Monday, Feb. 02, 1976

Slowing in '77?

In past years, the annual report of the President's Council of Economic Advisers provided the first glimpse of an Administration's view of the economic road ahead. The report for 1976, out this week, mainly makes official what had been widely known to be the Government's expectations. It forecasts 6% to 6.5% growth in real gross national product, about 6% inflation, an average of 7.7% unemployment; all those figures are in line with predictions that private economists have been publicizing for months. More interesting, the report also predicts a slowing of this already modest recovery in 1977, and implies that the slowdown will be necessary to keep inflation from flaring up and cutting off the recovery in later years.

Safety First. According to the CEA, the slowing will be to a 5.7% growth rate in 1977, and that will permit a small further reduction in unemployment, to 6.9% next year. Actually, TIME has learned, all of the officials on whom Ford leans most heavily for economic counsel--CEA Chairman Alan Greenspan, Treasury Secretary William Simon, Federal Reserve Chairman Arthur Burns--believe that the recovery will be more vigorous in both 1976 and 1977 than the report predicts. But to be safe, the CEA stuck with the numbers coming out of its computers.

Nonetheless, the policymakers all think it necessary to keep a tight rein on the recovery, primarily by holding down federal spending, as Ford recommended in last week's budget. Thus a cautious theme runs throughout the CEA report: high unemployment must be endured in the short run to achieve higher employment in the long run. As Ford writes in a message preceding the report: "Overly rapid growth could lead to a renewed increase in inflation that would ultimately be self-defeating."

Critics' Complaint. Liberal critics note disapprovingly that the CEA report forecasts a 6% inflation in 1977 as well as in 1976, and that that would represent hardly any improvement over the 6.2% annual rate at which consumer prices rose in December (the increase during 1975, December to December, was 7%, down from 12.2% in 1974). "That is the most depressing feature," says Arthur Okun, a member of TIME's Board of Economists. "What are we buying with this moderation of recovery?" The liberals argue that the nation could afford faster growth with little if any more inflation.
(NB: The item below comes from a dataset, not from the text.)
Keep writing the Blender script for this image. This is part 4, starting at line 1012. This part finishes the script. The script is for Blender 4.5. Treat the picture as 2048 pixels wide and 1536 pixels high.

The CEA report implies that holding down the budget will allow the Federal Reserve to pursue a more stimulative monetary policy without fanning inflation. Spending restraint, the report indicates, will also leave open the option of more or larger tax cuts if the economy needs them, and ultimately shift the use of U.S. output in the direction of more investment rather than consumption. Even so, the CEA says that new incentives for savings and investment will probably be needed if the U.S. is to reach "full employment"--now defined as any jobless rate less than 5%--after 1980. A Commerce Department study endorsed by the CEA concludes that business fixed investment would have to rise to an annual rate of about 12% of G.N.P. between now and 1980--v. less than 9.5% expected for 1976--in order to create the jobs needed for full employment. The alternative would be to scrap present laws that call for significant further improvement in pollution controls, which require large investments. The nation would also have to forget about achieving "relative energy independence"--modestly defined as holding oil imports to the 1973-74 level of 36% of domestic consumption. That will require still more investment.

Short range, the darkest cloud hanging over the CEA'S forecasts is money-supply policy. The Federal Reserve Board has lately been undershooting Burns' own target of a 5% to 7.5% annual rate of increase; the nation's money supply has grown at an annual rate of only 2.7% in the past three months. The CEA report asks: Will money-supply growth be appropriate? Its answer: Yes. But that yes is based on Burns' target, not on actual performance, and some economists at the CEA are afraid that the Federal Reserve will not produce on schedule. That and the possibility of a wage explosion resulting from 1976's major round of labor-contract negotiations are the principal dangers to even the modest recovery the CEA foresees.